Dalla fine degli anni ’70 il bulino (e dunque l’incisione diretta della lastra, senza l’ausilio di acidi) prende sempre più il sopravvento sulle altre tecniche che pure l’artista conosce e governa con perizia quasi alchemica.
E’ il rapporto diretto con la lastra di rame, con il segno inciso, che indirizza la ricerca di Starita.
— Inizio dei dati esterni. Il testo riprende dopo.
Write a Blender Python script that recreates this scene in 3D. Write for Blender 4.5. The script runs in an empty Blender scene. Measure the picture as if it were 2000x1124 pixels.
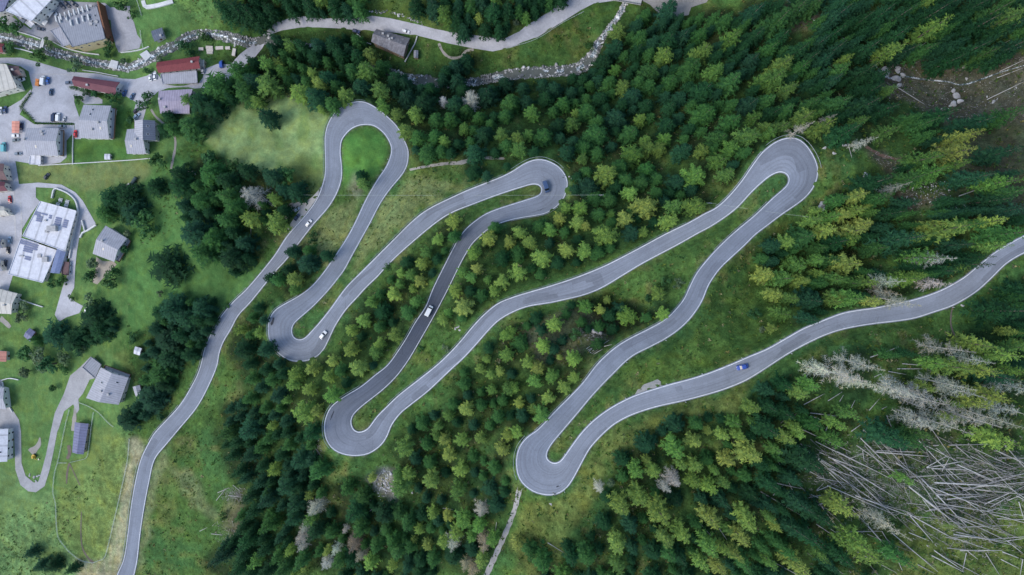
import bpy, bmesh, math, random
import numpy as np
from mathutils import Vector, Matrix
import mathutils.geometry as mgeom
random.seed(7); RNG = np.random.default_rng(7)
C = bpy.context.scene.collection
R_ = math.radians
# ------------------------------------------------------------------ camera, sky, sun, exposure
CAM_H, FPX = 385.0, 1327.0            # height above the village, focal length in photo pixels (2000 wide)
cd = bpy.data.cameras.new("camera"); cam = bpy.data.objects.new("camera", cd); C.objects.link(cam)
cam.location = (0, 0, CAM_H); cam.rotation_euler = (0, 0, 0)
cd.sensor_width = 36.0; cd.lens = 36.0*FPX/2000.0; cd.clip_end = 3000; cd.clip_start = 1
bpy.context.scene.camera = cam
W = bpy.data.worlds.new("World"); bpy.context.scene.world = W; W.use_nodes = True
SUN_EL, SUN_DIR = R_(44), (-0.80, -0.42)      # the brighter side of the overcast sky: lower left
nt = W.node_tree; bg = nt.nodes["Background"]
sky = nt.nodes.new("ShaderNodeTexSky"); sky.sky_type = 'NISHITA'; sky.sun_disc = False
sky.sun_elevation = SUN_EL; sky.sun_rotation = math.atan2(SUN_DIR[0], SUN_DIR[1])
sky.air_density = 1.0; sky.dust_density = 1.0; sky.ozone_density = 1.0
nt.links.new(sky.outputs[0], bg.inputs[0]); bg.inputs[1].default_value = 0.125
sd = bpy.data.lights.new("sun", 'SUN'); sd.energy = 1.0; sd.angle = R_(28); sd.color = (1.0, 0.95, 0.88)
sun = bpy.data.objects.new("sun", sd); C.objects.link(sun); sun.location = (-200, -100, 500)
_n = math.hypot(*SUN_DIR)
_d = Vector((-SUN_DIR[0]/_n*math.cos(SUN_EL), -SUN_DIR[1]/_n*math.cos(SUN_EL), -math.sin(SUN_EL)))
sun.rotation_euler = _d.to_track_quat('-Z', 'Y').to_euler()
vs = bpy.context.scene.view_settings
vs.view_transform = 'Standard'; vs.look = 'None'; vs.gamma = 1.0; vs.exposure = 1.08
bpy.context.scene.cycles.max_bounces = 5
bpy.context.scene.cycles.diffuse_bounces = 2

# ------------------------------------------------------------------ helpers
def tag(o, label=None, cat=None, group=None, kind=None):
    if label: o["label"] = label
    if cat: o["category"] = cat
    if group: o["group"] = group
    if kind: o["kind"] = kind
    return o
def link(name, me, mat=None, parent=None):
    o = bpy.data.objects.new(name, me); C.objects.link(o)
    if mat is not None:
        for m in (mat if isinstance(mat, (list, tuple)) else [mat]):
            me.materials.append(m)
    if parent: o.parent = parent
    return o
def mesh(name, v, f, smooth=False):
    me = bpy.data.meshes.new(name)
    me.from_pydata([tuple(map(float, p)) for p in v], [], f)
    if smooth: me.polygons.foreach_set("use_smooth", [True]*len(me.polygons))
    me.update(); return me
def fastmesh(name, v, tri, matidx=None):
    """v (n,3) float, tri (m,3) int"""
    me = bpy.data.meshes.new(name); n, m = len(v), len(tri)
    me.vertices.add(n); me.vertices.foreach_set("co", np.asarray(v, np.float32).ravel())
    me.loops.add(m*3); me.loops.foreach_set("vertex_index", np.asarray(tri, np.int32).ravel())
    me.polygons.add(m); me.polygons.foreach_set("loop_start", np.arange(0, m*3, 3, dtype=np.int32))
    if matidx is not None: me.polygons.foreach_set("material_index", np.asarray(matidx, np.int32))
    me.update(calc_edges=True); me.validate(); return me
def empty(name, loc, rz=0.0):
    o = bpy.data.objects.new(name, None); C.objects.link(o); o.location = loc; o.rotation_euler = (0, 0, rz)
    o.empty_display_size = 0.5; return o
def copy_tree(o, parent=None):
    c = o.copy(); C.objects.link(c)
    if parent: c.parent = parent
    for ch in o.children: copy_tree(ch, c)
    return c
class MB:
    def __init__(s): s.v = []; s.f = []
    def add(s, v, f):
        b = len(s.v); s.v += [tuple(p) for p in v]; s.f += [tuple(i+b for i in q) for q in f]; return s
    def box(s, x0, x1, y0, y1, z0, z1, M=None):
        v = [(x0,y0,z0),(x1,y0,z0),(x1,y1,z0),(x0,y1,z0),(x0,y0,z1),(x1,y0,z1),(x1,y1,z1),(x0,y1,z1)]
        if M is not None: v = [tuple(M @ Vector(p)) for p in v]
        return s.add(v, [(3,2,1,0),(4,5,6,7),(0,1,5,4),(1,2,6,5),(2,3,7,6),(3,0,4,7)])
    def prism(s, base, top):
        n = len(base)
        return s.add(list(base)+list(top), [tuple(range(n-1,-1,-1)), tuple(range(n,2*n))]+[(i,(i+1)%n,n+(i+1)%n,n+i) for i in range(n)])
    def tube(s, pts, radii, n=6, caps=True):
        b0 = []; pts = [Vector(p) for p in pts]
        for i, p in enumerate(pts):
            d = (pts[min(i+1,len(pts)-1)]-pts[max(i-1,0)]).normalized()
            a = d.orthogonal().normalized(); b = d.cross(a)
            r = radii[i] if isinstance(radii,(list,tuple)) else radii
            b0.append([p+(a*math.cos(2*math.pi*k/n)+b*math.sin(2*math.pi*k/n))*r for k in range(n)])
        v = [q for ring in b0 for q in ring]; f = []
        for i in range(len(pts)-1):
            for k in range(n): f.append((i*n+k, i*n+(k+1)%n, (i+1)*n+(k+1)%n, (i+1)*n+k))
        if caps: f += [tuple(range(n-1,-1,-1)), tuple((len(pts)-1)*n+k for k in range(n))]
        return s.add(v, f)
    def build(s, name, mat, parent=None, smooth=False):
        return link(name, mesh(name, s.v, s.f, smooth), mat, parent)

# ------------------------------------------------------------------ materials
def nodes(name, rough=0.8, spec=0.3):
    m = bpy.data.materials.new(name); m.use_nodes = True
    n = m.node_tree; b = n.nodes["Principled BSDF"]
    b.inputs["Roughness"].default_value = rough; b.inputs["Specular IOR Level"].default_value = spec
    return m, n, b
def mixc(n, a, b, fac, mode='MIX'):
    x = n.nodes.new("ShaderNodeMix"); x.data_type = 'RGBA'; x.blend_type = mode
    for s, val in ((x.inputs[0], fac), (x.inputs[6], a), (x.inputs[7], b)):
        if isinstance(val, (int, float)): s.default_value = val
        elif isinstance(val, tuple): s.default_value = (*val, 1) if len(val) == 3 else val
        else: n.links.new(val, s)
    return x.outputs[2]
def noise(n, scale, detail=4, rough=0.6, vec=None, dist=0.0):
    x = n.nodes.new("ShaderNodeTexNoise"); x.inputs["Scale"].default_value = scale
    x.inputs["Detail"].default_value = detail; x.inputs["Roughness"].default_value = rough; x.inputs["Distortion"].default_value = dist
    if vec is not None: n.links.new(vec, x.inputs["Vector"])
    return x.outputs["Fac"]
def ramp(n, fac, stops):
    x = n.nodes.new("ShaderNodeValToRGB"); n.links.new(fac, x.inputs[0]); e = x.color_ramp.elements
    while len(e) < len(stops): e.new(0.5)
    for i, (p, c) in enumerate(stops):
        e[i].position = p; e[i].color = (c, c, c, 1) if isinstance(c, (int, float)) else (*c, 1)
    return x.outputs[0]
def pos(n): return n.nodes.new("ShaderNodeNewGeometry").outputs["Position"]
def objco(n): return n.nodes.new("ShaderNodeTexCoord").outputs["Object"]
def mapv(n, vec, scale):
    x = n.nodes.new("ShaderNodeMapping"); x.inputs["Scale"].default_value = scale; n.links.new(vec, x.inputs[0]); return x.outputs[0]
def bump(n, b, h, strength=0.4, dist=0.2):
    x = n.nodes.new("ShaderNodeBump"); x.inputs["Strength"].default_value = strength; x.inputs["Distance"].default_value = dist
    n.links.new(h, x.inputs["Height"]); n.links.new(x.outputs[0], b.inputs["Normal"])
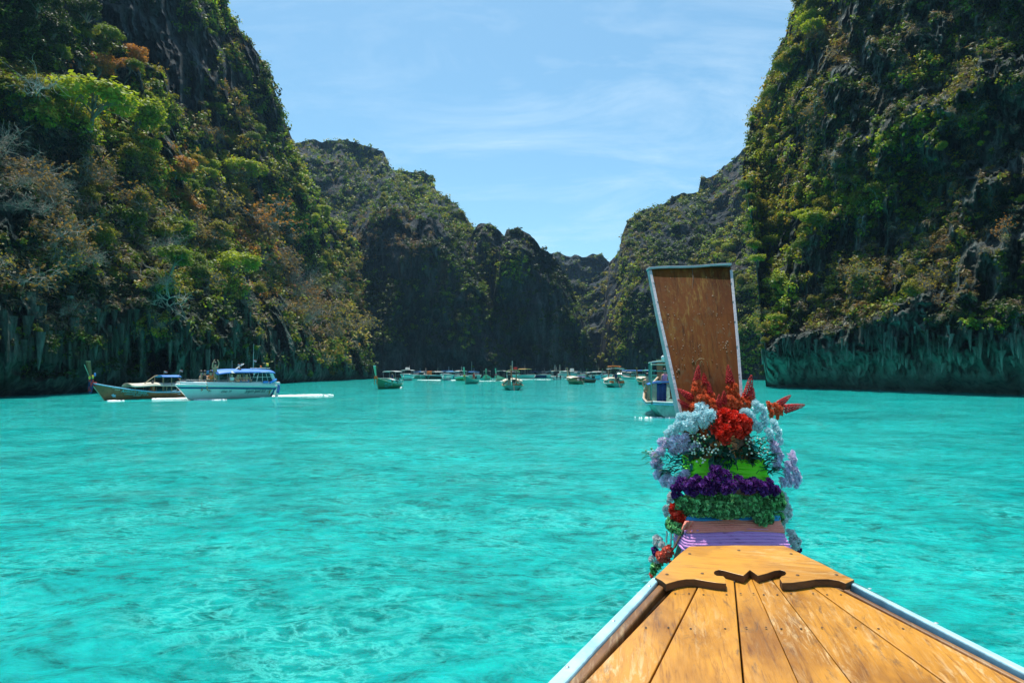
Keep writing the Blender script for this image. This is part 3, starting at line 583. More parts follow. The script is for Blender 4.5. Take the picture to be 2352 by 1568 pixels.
def tree(wall, x, y, rpx, kind, label, group=None, cat='tree', nm=None):
    P, ok, D, v = surf(wall, np.array([float(x)]), np.array([float(y) + rpx * 0.55]))
    if not ok[0]: return None
    p = Vector(P[0]); d = D[0]; s = rpx * d / F * 1.15
    if p.z < 1.2: return None
    out = math.atan2(-p.x * 0.9, p.y) + tg.normal() * 0.35 if 'near' in wall or 'high' in wall else tg.normal() * 0.4   # faces the lagoon
    side = -1 if p.x < 0 else 1
    rz = (0.75 if side < 0 else -0.75) + tg.normal() * 0.35 if abs(p.x) > 25 and ('near' in wall or 'high' in wall) else tg.normal() * 0.4
    nm = nm or {'bare': 'bare_tree', 'pale': 'bare_tree'}.get(kind, 'leafy_tree' if not kind.startswith('bare') else 'sparse_tree')
    e = empty(nm, p - Vector((0, 0, 0.0)), rz, label, cat, group, s)
    q = TP[kind][tg.integers(0, len(TP[kind]))]
    link('trunk', q[0], e); c = link('crown', q[1], e)
    if len(q) > 2 and q[2]: link('leaves', q[2], e)
    if kind not in ('pale',): e.scale = (s * tg.uniform(0.85, 1.3), s, s * tg.uniform(0.75, 1.1))
    return e
# trees that stand out
tree('left_near_slope', 205, 255, 88, 'lime', 'broad lime green tree high on the left slope, its largest bright crown')
tree('left_near_slope', 310, 290, 70, 'lime', 'pale lime green tree just right of the broadest lime crown on the left slope')
tree('left_near_slope', 525, 615, 62, 'lime', 'rounded light green tree alone in the middle of the left slope, above the speedboat')
tree('left_near_slope', 610, 505, 60, 'bare_orange', 'orange leaved half bare tree right of centre on the left slope')
tree('left_near_slope', 545, 400, 50, 'lime', 'yellow green tree on the ledge where the left slope meets the dark crag')
tree('left_near_slope', 372, 690, 60, 'pale', 'white barked leafless tree reaching out low over the left rock wall')
tree('left_near_slope', 80, 195, 60, 'pale', 'pale leafless limb across the upper left foliage near the edge')
tree('left_near_slope', 768, 812, 26, 'gold', 'small golden bush hanging low near the tip of the left cliff')
tree('right_near_cliff', 1792, 660, 36, 'lime', 'bright lime tree low on the right cliff edge, right of the prow board')
tree('right_near_cliff', 1782, 733, 22, 'lime', 'small lime bush just above the green rock band, right of the prow board')
tree('right_near_cliff', 2115, 315, 70, 'lime', 'long lime green bush on the ledge halfway up the right cliff')
tree('right_near_cliff', 2335, 465, 18, 'lime', 'small bright yellow green tuft at the far right edge of the cliff')
tree('right_near_cliff', 1740, 290, 30, 'bare_gold', 'thin yellowing tree sticking out into the sky from the right cliff edge')
tree('left_high_cliff', 610, 180, 18, 'dark', 'small dark tree standing out against the sky on the high left ridge')
# trees that nothing tells apart, by patch: (wall, patches of (x, y, rx, ry, count, rmin, rmax, kinds))
def where_L(x, y):
    c = 'near the left photo edge' if x < 190 else 'above the brown longtail' if x < 400 else 'above the speedboat' if x < 640 else 'near its tip'
    r = 'top' if y < 160 else 'upper' if y < 330 else 'middle' if y < 510 else 'lower' if y < 650 else 'lowest'
    return r, c
def where_R(x, y):
    c = 'along its free edge' if x < 1830 else 'just inside its free edge' if x < 1960 else 'in its middle' if x < 2150 else 'near the right edge'
    r = 'top' if y < 160 else 'upper' if y < 330 else 'middle' if y < 510 else 'lower' if y < 640 else 'lowest'
    return r, c
def grove(wall, patches, seed, group_of):
    g = np.random.default_rng(seed)
    for (bx, by, rx, ry, n, r0, r1, ks) in patches:
        for i in range(n):
            x, y = bx + rx * g.normal() * 0.6, by + ry * g.normal() * 0.6; k = ks[g.integers(0, len(ks))]
            grp = '%s trees %s' % (KN[k], group_of)
            rr = g.uniform(r0, r1); big = 'large' if rr > (r0 + r1) / 2 else 'small'
            if wall in ('left_near_slope', 'right_near_cliff'):
                r_, c_ = (where_L if 'left' in wall else where_R)(x, y)
                lab = '%s %s tree on the %s %s, %s' % (big, KN[k], r_, 'left slope' if 'left' in wall else 'right cliff', c_)
            else: lab = '%s %s tree %s' % (big, KN[k], group_of)
            tree(wall, x, y, rr, k, lab, grp)
KN = dict(lime='lime', green='green', dark='dark', olive='olive', gold='golden', orange='orange', rust='rusty', bare='leafless', bare_orange='sparse orange', bare_gold='sparse yellow', bare_rust='sparse brown')
LI, G, DK, OL, GO, OR_, RU, B, BO, BG, BR = 'lime', 'green', 'dark', 'olive', 'gold', 'orange', 'rust', 'bare', 'bare_orange', 'bare_gold', 'bare_rust'
grove('left_near_slope', [(100, 60, 90, 60, 12, 26, 44, [DK, DK, G]), (210, 100, 60, 40, 7, 24, 38, [DK, G, OL]), (290, 170, 90, 30, 9, 22, 38, [GO, OL, G, OR_]), (370, 225, 40, 50, 6, 22, 32, [G, OL, LI]),
    (120, 240, 90, 50, 7, 26, 44, [LI, OL, G]), (330, 340, 60, 40, 6, 24, 36, [LI, OL, GO]), (90, 400, 90, 80, 11, 34, 60, [B, B, BR]), (230, 420, 90, 60, 9, 30, 54, [B, BR, OL]), (400, 420, 50, 60, 7, 24, 36, [OR_, G, OL, BO]),
    (150, 560, 130, 70, 13, 34, 62, [B, B, BR, BG]), (330, 560, 90, 70, 11, 30, 56, [B, BR, OL, G]), (480, 480, 60, 60, 8, 28, 50, [BG, OL, BR]), (590, 400, 40, 24, 5, 20, 32, [LI, G, OL]), (460, 380, 40, 24, 4, 20, 30, [LI, GO]),
    (640, 590, 60, 60, 8, 26, 46, [BO, BR, B]), (700, 680, 60, 50, 8, 24, 44, [B, BR, BO]), (780, 740, 50, 50, 8, 20, 36, [BR, B, BG]), (740, 610, 40, 50, 5, 20, 32, [G, OL]), (450, 640, 60, 30, 5, 24, 40, [BG, OL, G]),
    (560, 700, 60, 30, 4, 22, 36, [B, OL]), (340, 730, 60, 24, 3, 20, 32, [BG, B]), (80, 690, 60, 30, 3, 24, 36, [B, BR])], 51, 'on the left slope')
grove('left_high_cliff', [(490, 290, 40, 50, 5, 16, 28, [OL, BR, G]), (570, 330, 40, 50, 5, 14, 24, [OL, G]), (645, 430, 30, 60, 5, 14, 24, [G, DK, OL]), (720, 500, 40, 50, 6, 14, 26, [OL, G, LI]), (800, 620, 30, 50, 6, 14, 24, [OL, BR, G]), (530, 60, 20, 40, 3, 12, 18, [G, LI])], 52, 'on the high dark crag behind the left slope')
grove('right_near_cliff', [(1716, 440, 8, 20, 3, 16, 24, [OL, G]), (1728, 520, 8, 24, 4, 15, 24, [OL, LI, G]), (1744, 600, 8, 40, 5, 15, 24, [OL, G, LI]), (1752, 700, 8, 50, 6, 14, 24, [G, OL, BG]), (1758, 790, 8, 24, 3, 12, 20, [OL, G]), (1850, 30, 30, 50, 5, 22, 36, [LI, OL, G]), (1810, 130, 30, 50, 6, 22, 34, [OL, G, GO]), (1775, 240, 30, 60, 6, 20, 32, [OL, G, BG]), (1755, 360, 30, 60, 7, 20, 32, [OL, LI, G]), (1765, 460, 40, 40, 5, 20, 32, [GO, G, OL]),
    (1800, 545, 50, 40, 7, 24, 38, [LI, OL, G]), (1860, 490, 60, 40, 6, 24, 38, [LI, OL, GO]), (1960, 450, 70, 30, 6, 20, 34, [LI, G, OL]), (1890, 250, 50, 80, 5, 22, 36, [BR, OL, BG]), (2050, 340, 60, 20, 4, 20, 30, [LI, G]),
    (2220, 260, 60, 30, 5, 24, 42, [B, BR, OL]), (1970, 640, 60, 30, 5, 22, 38, [BG, BR, GO]), (2130, 640, 80, 30, 6, 20, 34, [BR, BG, OL]), (2180, 560, 70, 30, 4, 18, 30, [BO, BR]), (1900, 690, 30, 40, 3, 16, 26, [B, OL]), (2270, 740, 40, 20, 3, 14, 22, [LI, G]), (2130, 160, 50, 20, 3, 18, 30, [BG, OL])], 53, 'on the right cliff')
grove('right_wooded_slope', [(1670, 570, 40, 40, 6, 14, 24, [G, LI, OL]), (1715, 680, 20, 70, 8, 14, 24, [G, OL, DK]), (1535, 790, 16, 40, 3, 12, 18, [LI, G])], 54, 'on the wooded slope behind the prow board')
grove('central_mountain', [(920, 440, 50, 30, 6, 10, 16, [G, OL]), (1030, 490, 40, 18, 5, 9, 15, [G, OL, LI])], 55, 'on the shoulder of the middle mountain')
grove('right_middle_mountain', [(1500, 505, 40, 20, 6, 9, 15, [G, OL]), (1425, 720, 12, 70, 6, 9, 15, [LI, OL, G])], 56, 'on the mountain left of the prow board')
# alike trees of one patch: told apart by their order from left to right
_same = {}
for o in list(COL.objects):
    if o.type == 'EMPTY' and o.get('label') and 'tree' in o.name: _same.setdefault(o['label'], []).append(o)
for lab, os_ in _same.items():
    if len(os_) < 2: continue
    os_.sort(key=lambda o: o.location.x / o.location.y); n = len(os_)
    W = {2: ['left', 'right'], 3: ['leftmost', 'middle', 'rightmost']}.get(n, ['leftmost', 'second', 'third', 'fourth', 'fifth', 'sixth', 'seventh', 'eighth', 'ninth', 'tenth'][:n - 1] + ['rightmost'])
    for w, o in zip(W, os_): o['label'] = w + ' ' + lab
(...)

Sono fogli animati da animali, piante, una natura violenta e violata che ha il suo culmine in due opere del 1979 e del 1980: l’acquaforte Naturae perfidia decidit e lo straordinario bulino Grande mortalis aevis patium che, insieme a La notte dello stesso anno indirizza la ricerca dell’artista verso complesse sperimentazioni che implicano una complessa, quasi virtuosistica, tecnica (acquaforte, vernice molle, bulino, acquatinta) che amplia l’orizzonte espressivo sino a ottenere effetti di rilievo attraverso segni matrici ottenuti dalla successione delle varie morsure.
Gli anni ’90 vedovedono l’affiorare di una nuova vena lirica che pervade l’immaginario dell’artista: “v’è il silenzio dell’attesa, qualcosa illumina l’orizzonte, una sorta di speranza che scioglie il gelo dell’atrofia” (Bignardi, 1994).
L’ultima produzione è caratterizzata da una profusa luminosità che esalta il segno argenteo, netto e limpido, del bulino, come inEx abrupto, una delle ultime opere.